L’empereur, plus indécis que jamais, soulevait des objections ; il trouvait le traité mal libellé, la forme lui paraissait incorrecte, équivoque ; il lui répugnait surtout décéder sur Rome. « Signez toujours, lui disait le prince Napoléon, signez le traité malgré ses fautes d’orthographe ; avisez Vienne et Florence que vous avez signé ; engagez vos alliés. Les modifications s’imposeront, si nous sommes victorieux ; si nous sommes battus, vous aurez du moins un retranchement, un titre pour invoquer l’appui de vos amis ; mais, pour Dieu, signez avant que le sort des armes ait prononcé. »

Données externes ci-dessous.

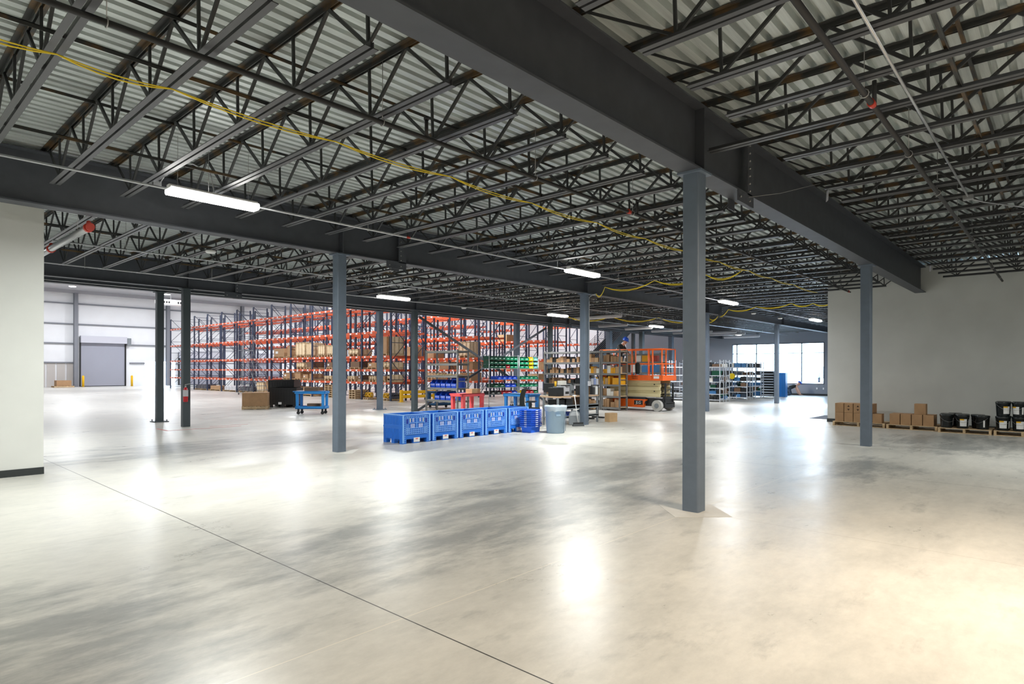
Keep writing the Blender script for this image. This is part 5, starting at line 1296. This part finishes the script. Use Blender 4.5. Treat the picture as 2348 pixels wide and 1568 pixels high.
for (x0, x1, y0, y1) in ((5.9, 7.9, 17.85, 17.92), (5.9, 5.97, 17.92, 18.7), (7.2, 8.3, 18.3, 18.36)): b.box(x0, x1, y0, y1, 0.0005, 0.002)
struct(b.build('trim_20', mat('floor_red_line', (0.5, 0.12, 0.1), 0.6)))

# ================================================================ PIPES, CONDUIT, CORDS
def pipe_run(name, label, cat, p, q, r, m, hang=(), group=None):
    t = thing(name, label, cat, p, 0, group); P = Vector(p); Q = Vector(q) - P
    MB().cyl((0, 0, 0), Q, r, n=10).build('pipe', m, t)
    for f in hang:
        c = Q*f; w = MB(); w.cyl((c.x, c.y, r), (c.x, c.y, ZD - 0.0 - P.z), 0.004, n=5)
        w.tube([(c.x, c.y + (r+0.012)*math.cos(a), (r+0.012)*math.sin(a)) for a in [2*PI*k/10 for k in range(11)]], 0.005, n=5)
        w.build('hanger', M_bolt, t)
    return t
def coupling(parent, c, axis, r):
    d = Vector((1, 0, 0)) if axis == 'x' else Vector((0, 1, 0)); c = Vector(c)
    MB().cyl(c-d*0.04, c+d*0.04, r*1.3, n=12).cyl(c-d*0.012+Vector((0,0,r*1.4)), c+d*0.012+Vector((0,0,r*1.4)), r*0.6, n=8).build('red_coupling', M_red, parent)
HG = [i/9+0.06 for i in range(9)]
t = pipe_run('sprinkler_pipe', 'black sprinkler pipe crossing under the middle bay joists from upper left', 'pipe', (0, 5.12, 4.14), (21.5, 5.12, 4.14), 0.024, M_pipeb, HG)
coupling(t, (8.35, 0, 0), 'x', 0.024); coupling(t, (21.3, 0, 0), 'x', 0.024)
for xx in (4.25, 8.6, 12.9): MB().cyl((xx, 0, 0.02), (xx, 0, 0.2), 0.02, n=8).cyl((xx, 0, 0.2), (xx, 0, 0.23), 0.03, n=8).build('sprinkler_head', M_pipeb, t)
t = pipe_run('sprinkler_pipe', 'thin steel pipe in front of the long girder, strip lights hung beside it', 'pipe', (0, 9.2, 4.14), (XF-0.1, 9.2, 4.14), 0.017, M_pipe, [i/16+0.02 for i in range(16)])
coupling(t, (7.2, 0, 0), 'x', 0.015)
t = pipe_run('sprinkler_pipe', 'dark pipe with red coupling in the upper right bay', 'pipe', (3.0, 1.36, 4.13), (21.5, 1.36, 4.13), 0.026, M_pipeb, HG)
coupling(t, (3.45, 0, 0), 'x', 0.026); MB().cyl((3.55, 0, 0.02), (3.55, 0, 0.25), 0.02, n=8).build('sprinkler_head', M_pipeb, t)
pipe_run('conduit', 'thin bright conduit beside the dark pipe in the upper right bay', 'conduit', (3.5, 1.08, 4.16), (10.9, 1.08, 4.16), 0.012, M_pipe)
t = thing('junction_box', 'metal junction box at the end of the upper right conduit', 'junction box', (10.95, 1.08, 4.12)); MB().cbox(0, 0, 0, 0.12, 0.12, 0.06).build('box', M_pipe, t)
MB().tube([(0.05, 0, 0.03), (0.4, -0.15, 0.02), (0.9, -0.4, 0.03), (1.5, -0.75, 0.02)], 0.009, n=6).build('flexible_conduit', M_pipe, t)
t = pipe_run('sprinkler_main', 'short silver sprinkler main with red couplings beside the left wall', 'pipe', (2.62, 11.25, 3.86), (2.62, 18.6, 3.86), 0.055, M_pipe, (0.1, 0.5))
for yy in (0.08, 2.6): coupling(t, (0, yy, 0), 'y', 0.055)
MB().cyl((0, -0.03, 0), (0, 0.03, 0), 0.06, n=12).build('end_cap', M_red, t)
pipe_run('sprinkler_pipe', 'thin steel pipe in the bay behind the long girder', 'pipe', (2.7, 14.2, 4.08), (XF-0.1, 14.2, 4.08), 0.016, M_pipe, [i/14+0.03 for i in range(14)])
pipe_run('sprinkler_pipe', 'second thin steel pipe farther back, strip lights beside it', 'pipe', (2.7, 17.3, 4.08), (XF-0.1, 17.3, 4.08), 0.016, M_pipe, [i/14+0.03 for i in range(14)])
pipe_run('conduit', 'bright thin conduit running along the edge of the tall hall beam', 'conduit', (2.0, YH-0.25, 4.12), (XF-0.1, YH-0.25, 4.12), 0.014, M_pipe)
# conduit down the side of the broom column
cx, cy = X1+XP, Y2
t = thing('conduit', 'bright vertical conduit on the right side of the broom column', 'conduit', (cx+0.08, cy-0.12, 0))
MB().tube([(0, 0, 1.3), (0, 0, 3.7), (0.0, 0.0, 3.86), (0.03, -0.1, 3.93), (0.05, -0.25, 3.95)], 0.012, n=8).build('pipe', M_pipe, t)
MB().cbox(0, -0.01, 1.18, 0.08, 0.06, 0.14).build('outlet_box', M_lgrey, t)
def cord(label, pts, sag=0.05, r=0.006, double=0.0, name='extension_cord'):
    b = MB()
    for off in ((0.0,) if not double else (0.0, double)):
        P = []
        for (p, q) in zip(pts, pts[1:]):
            for k in range(6):
                f = k/6; P.append((p[0]+(q[0]-p[0])*f, p[1]+(q[1]-p[1])*f + off*0.5*math.sin(PI*f), p[2]+(q[2]-p[2])*f - (sag+off)*4*f*(1-f)))
        P.append(pts[-1]); b.tube(P, r, n=5)
    return tag(b.build(name, M_yel), label, 'cord')
zc = 4.17
cord('long yellow extension cord strung under the joists from the top left corner', [(-1.0, 5.95, zc)] + [(x, 5.97+0.03*(i % 2), zc) for i, x in enumerate((0.3, 1.17, 2.01, 3.69, 5.35, 7.03, 8.71, 10.39, 12.06, 13.74, 15.4, 17.1, 18.8, 21.2))], 0.03, 0.0065, 0.025)
cord('yellow cord looping from the conduit column up to the nearest column', [(15.27, 10.5, 3.95), (15.3, 10.2, 4.12), (15.2, 8.5, 4.14), (15.2, 7.0, 4.14), (15.1, 5.98, 4.16)], 0.16, 0.009, 0.03)
cord('yellow cord hanging across in front of the small bright lamps on the right', [(25.1, 11.4, 3.88), (24.75, 10.87, 3.92), (24.2, 10.2, 4.12), (24.0, 9.0, 4.14), (23.7, 7.6, 4.14), (24.2, 7.0, 4.14), (24.2, 6.3, 4.14)], 0.1, 0.011, 0.03)
cord('yellow cord coiled above the shelving behind the conduit column', [(23.0, 17.5, 4.19), (24.5, 16.0, 4.19), (26.5, 14.6, 4.19), (28.3, 13.4, 4.19), (28.6, 12.6, 4.19)], 0.2, 0.012, 0.04)
# unlit tube fixtures along Y
for q, (x, y0, y1, z) in enumerate(((23.4, 14.7, 17.3, 4.12), (27.3, 16.8, 18.6, 4.05), (30.1, 16.95, 18.7, 4.05), (32.9, 16.6, 18.6, 4.05), (35.4, 15.9, 18.5, 4.05), (36.6, 14.9, 17.2, 4.05), (38.7, 15.2, 17.8, 4.05), (42.2, 15.6, 18.1, 4.05))):
    t = thing('tube_fixture', 'long unlit white tube fixture, %s counted from the conduit column' % nth(q), 'ceiling light', (x, y0, z-0.08), 0, 'unlit tube fixtures')
    MB().prism([(-0.06, 0.0), (0.06, 0.0), (0.04, 0.09), (-0.04, 0.09)], 'y', 0, y1-y0).build('housing', M_lgrey, t)
    MB().cyl((0, 0.02, -0.015), (0, y1-y0-0.02, -0.015), 0.022, n=8).build('tube', M_whitep, t)
    for yy in (0.3, y1-y0-0.3): MB().cyl((0, yy, 0.09), (0, yy, ZD-z+0.08), 0.004, n=5).build('hanging_wire', M_bolt, t)
# small flush detectors / sensors below the joists
for q, (x, y, z, lab) in enumerate(((5.352, 13.6, 4.168, 'left, above the dark columns'), (24.626, 16.0, 4.168, 'above the grey shelving'), (27.14, 10.3, 4.168, 'beside the long girder right of the conduit column'), (30.492, 10.3, 4.168, 'nearest the far window'), (17.084, 18.2, 4.168, 'in front of the racks'))):
    simple('smoke_detector', 'small white round detector ' + lab, 'detector', MB().lathe([(0.1, 0.03), (0.11, 0.0), (0.08, -0.03), (0.01, -0.035)], n=14), M_whitep, (x, y, z))
# flexible conduit loop at the first strip light and its junction box
simple('junction_box', 'small junction box on the thin pipe above the first strip light', 'junction box', MB().cbox(0, 0, 0, 0.1, 0.06, 0.06), M_pipe, (2.92, 9.23, 4.16))
t = MB().tube([(2.95, 9.2, 4.2), (3.05, 9.1, 4.42), (3.3, 9.0, 4.5), (3.5, 8.92, 4.4), (3.55, 8.9, 4.14)], 0.009, n=6).build('flexible_conduit', M_pipe)
tag(t, 'curved metal flex feeding the first bright strip light', 'conduit')
simple('paper_tag', 'small white tag hanging from a joist end beside the big girder splice', 'tag', MB().quadbox([(0,0,0),(0.09,0.05,0),(0.09,0.055,0),(0,0.005,0),(0.03,0,0.16),(0.12,0.05,0.16),(0.12,0.055,0.16),(0.03,0.005,0.16)]), M_lgrey, (9.32, 2.5, 4.04))
simple('paper_tag', 'small white tag on a joist end close to the right wall', 'tag', MB().quadbox([(0,0,0),(0.12,0.05,0),(0.12,0.055,0),(0,0.005,0),(0.03,0,0.14),(0.15,0.05,0.14),(0.15,0.055,0.14),(0.03,0.005,0.14)]), M_lgrey, (17.70, 2.46, 4.06))
tag(MB().tube([(8.05, 3.12, 3.93), (8.6, 2.9, 4.06), (8.95, 2.5, 4.19)], 0.0025, n=4).build('tie_wire', M_bolt), 'thin wire from the girder splice to a joist end', 'wire')
t = MB().cyl((1.1, 10.45, 4.2), (1.1, 10.45, 4.2), 0.01) if False else None
# trees beyond the window
M_leaf = mat('tree_leaf', (0.34, 0.42, 0.42), 0.9)
for q, (x, y, s) in enumerate(((96, 25.6, 1.5), (97, 27.2, 1.1), (104, 47, 2))):
    t = thing('tree', 'pale distant tree outside the window, %s from the right' % nth(q), 'tree', (x, y, -0.05))
    b = MB(); random.seed(q)
    for k in range(14):
        a = random.uniform(0, 2*PI); rr = random.uniform(0, s*0.5); r = random.uniform(0.25, 0.45)*s
        b.lathe([(0.02, -r), (r*0.7, -r*0.6), (r, 0), (r*0.7, r*0.7), (0.02, r)], (rr*math.cos(a), rr*math.sin(a), s*1.0+random.uniform(-0.3, 0.4)*s), n=8)
    b.build('crown', M_leaf, t); MB().cyl((0, 0, 0), (0, 0, s), 0.15, n=8).build('trunk', M_hair, t)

Le fatalisme de l’empereur avait sous l’action de ses souffrances physiques changé de caractère : d’actif il était devenu passif ; il s’en remettait aveuglément au destin, il laissait les événemens s’accomplir sans chercher à les dominer. Il refusa de céder aux instances de son cousin, il demanda des modifications au traité, sans se douter que les armées prussiennes déjà prenaient l’offensive, et qu’avant trois jours le sort de la France se déciderait dans de suprêmes combats. « Je ne cède pas sur Rome, malgré les instances de Napoléon, » écrivait-il, le 3 août au soir, à une personne qui lui était chère[1]. Le comte Vimercati repartit. Il emportait, non signé, ce traité qui semblait marqué par la fatalité : c’était pour la troisième fois que l’empereur le repoussait depuis 1869.

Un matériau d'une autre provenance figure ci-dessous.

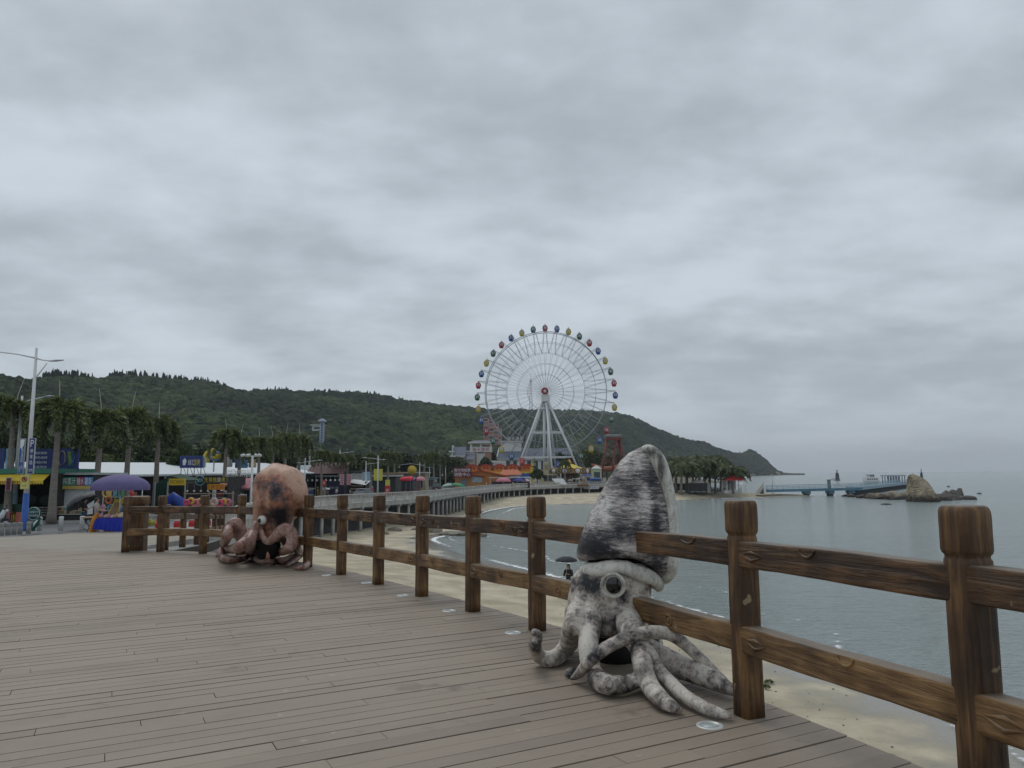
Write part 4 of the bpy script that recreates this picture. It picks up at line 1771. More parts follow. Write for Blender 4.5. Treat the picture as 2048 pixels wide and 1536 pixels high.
def palm(name, label, loc, h, seed, kind, group, lean=(0, 0), scale=1.0):
    t = thing(name, label, 'palm', loc, (seed * 1.7) % 6.28, group)
    lx, ly = lean
    tp = V((lx, ly, h))
    mb = MB(BARK)
    pts = [V((lx * (q ** 1.6), ly * (q ** 1.6), h * q)) for q in [i / 10 for i in range(11)]]
    base = .2 if kind == 'foxtail' else .17
    mb.tube(pts, [base * scale * (1.25 - .6 * (i / 10) ** .6 + (.25 if i == 0 else 0)) for i in range(11)], 12, jit=.05)
    if kind == 'foxtail':
        mb.m(mat('palm_crownshaft', (.13, .15, .075), .6))
        mb.tube([tp, tp + V((0, 0, .8 * scale))], [.12 * scale, .07 * scale], 10)
    mb.build('trunk', t)
    if kind == 'foxtail':
        v, f, tn, ra = frond_set(seed, 13, 1.45 * scale, 1.25 * scale, 2.3 * scale, 330, .46 * scale, .036 * scale, True, 0, .35)
        oz = .75 * scale
    else:
        v, f, tn, ra = frond_set(seed, 20, 2.7 * scale, 1.1 * scale, 1.9 * scale, 130, .85 * scale, .05 * scale, False, 0, .45)
        oz = .1
    cr = np_mesh('crown', v + np.array([lx, ly, h + oz]), f, LEAF_PALM if kind == 'foxtail' else LEAF_COCO, tn, parent=t)
    mb = MB(mat('palm_rib', (.11, .12, .05), .6))
    for P_ in ra:
        mb.tube([V(p) + tp + V((0, 0, oz)) for p in P_], [.03 * scale * (1 - .8 * i / 8) for i in range(9)], 5)
    mb.build('frond_ribs', t)
    if kind == 'foxtail':
        rr = random.Random(seed)
        dx = rr.uniform(.25, .6)
        mb = MB(SPEAR)
        mb.tube([tp + V((0, 0, oz)), tp + V((dx * .4, 0, oz + 1.1 * scale)), tp + V((dx, 0, oz + 2.0 * scale))], [.035, .022, .008], 6)
        mb.build('spear_leaf', t)
    return t


def leafy(seed, lobes, n, size, low=-.35):
    g = np.random.default_rng(seed)
    vol = np.array([l[3] * l[4] for l in lobes], float)
    pick = g.choice(len(lobes), n, p=vol / vol.sum())
    L_ = np.array(lobes, float)[pick]
    d = unit(g.normal(0, 1, (n, 3)))
    d[:, 2] = np.where(d[:, 2] < low, -d[:, 2] * .6, d[:, 2])
    rad = g.uniform(.45, 1, n) ** .4
    wob = .8 + .35 * vnoise(d[:, 0] * 3 + L_[:, 0] * 7, d[:, 2] * 3 + d[:, 1] * 2, seed)
    rad = rad * wob
    c = L_[:, :3] + d * np.stack([L_[:, 3], L_[:, 3], L_[:, 4]], 1) * rad[:, None]
    ax = unit(d + g.normal(0, .8, (n, 3)) + np.array([0, 0, -.15]))
    side = unit(np.cross(ax, g.normal(0, 1, (n, 3))))
    ln = size * g.uniform(.6, 1.4, n)
    v, f = quads_from(c, ax, side, ln, ln * .32)
    cl = vnoise(c[:, 0] * 1.1 / max(size, .05) * .14, c[:, 2] * 1.1 / max(size, .05) * .14 + c[:, 1], seed + 9)
    tn = np.clip(.15 + .55 * cl + g.normal(0, .13, n), 0, 1)
    return v, f, np.repeat(tn, 4)


def tree(name, label, loc, h, w, seed, m=None, group=None, n=2600, size=.34, cat='tree'):
    t = thing(name, label, cat, loc, 0, group)
    r = random.Random(seed)
    mb = MB(BARKD)
    top = h * .55
    mb.tube([(0, 0, -.2), (.05 * h * r.uniform(-.5, .5), 0, top * .5), (0, .02 * h, top)], [.035 * h, .026 * h, .012 * h], 8)
    lobes = []
    for k in range(r.choice([6, 7, 8])):
        a = 2 * PI * k / 7 + r.uniform(-.4, .4)
        q = r.uniform(.15, .32) * w
        zc_ = h * r.uniform(.48, .78)
        lobes.append((q * math.cos(a), q * math.sin(a), zc_, w * r.uniform(.2, .3), h * r.uniform(.14, .22)))
        mb.tube([(0, 0, top * r.uniform(.5, .9)), (q * math.cos(a) * .9, q * math.sin(a) * .9, zc_)], [.016 * h, .005 * h], 5)
    lobes.append((0, 0, h * .78, w * .25, h * .2))
    mb.build('trunk', t)
    v, f, tn = leafy(seed, lobes, n, size)
    np_mesh('crown', v, f, m or LEAF_TREE, tn, parent=t)
    return t


SKIN = mat('skin', (.42, .26, .19), .55, vary=.06)
HAIR = mat('black_hair', (.015, .012, .011), .5)


def skin_body(bones, root, m, name, parent, sub=2):
    """bones: {name: (x, y, z, radius, parent)} grown into one continuous surface"""
    names = list(bones)
    idx = {k: i for i, k in enumerate(names)}
    me = bpy.data.meshes.new(name)
    me.from_pydata([bones[k][:3] for k in names], [(idx[bones[k][4]], idx[k]) for k in names if bones[k][4]], [])
    o = bpy.data.objects.new(name, me)
    COL.objects.link(o)
    o.modifiers.new('skin', 'SKIN')
    sv = me.skin_vertices[0].data
    for k in names:
        r = bones[k][3]
        sv[idx[k]].radius = r if isinstance(r, tuple) else (r, r)
    sv[idx[root]].use_root = True
    s_ = o.modifiers.new('sub', 'SUBSURF')
    s_.levels = s_.render_levels = sub
    dg = bpy.context.evaluated_depsgraph_get()
    m2 = bpy.data.meshes.new_from_object(o.evaluated_get(dg))
    o.modifiers.clear()
    m2.materials.clear()
    m2.materials.append(m)
    m2.polygons.foreach_set('use_smooth', np.ones(len(m2.polygons), bool))
    o.data = m2
    bpy.data.meshes.remove(me)
    m2.name = name
    o.parent = parent
    return o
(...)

Le 6 août, le roi Victor-Emmanuel était dans sa loge au théâtre du Cirque, avec Mme la comtesse de Mirafiore, lorsqu’on vint lui apporter des dépêches ; elles annonçaient nos premiers désastres. A peine les avait-il parcourues qu’il sortit précipitamment, en proie à une violente émotion. Rentré au palais Pitti, il se laissa choir

  1. Le prince Napoléon, les Alliances de l’empire.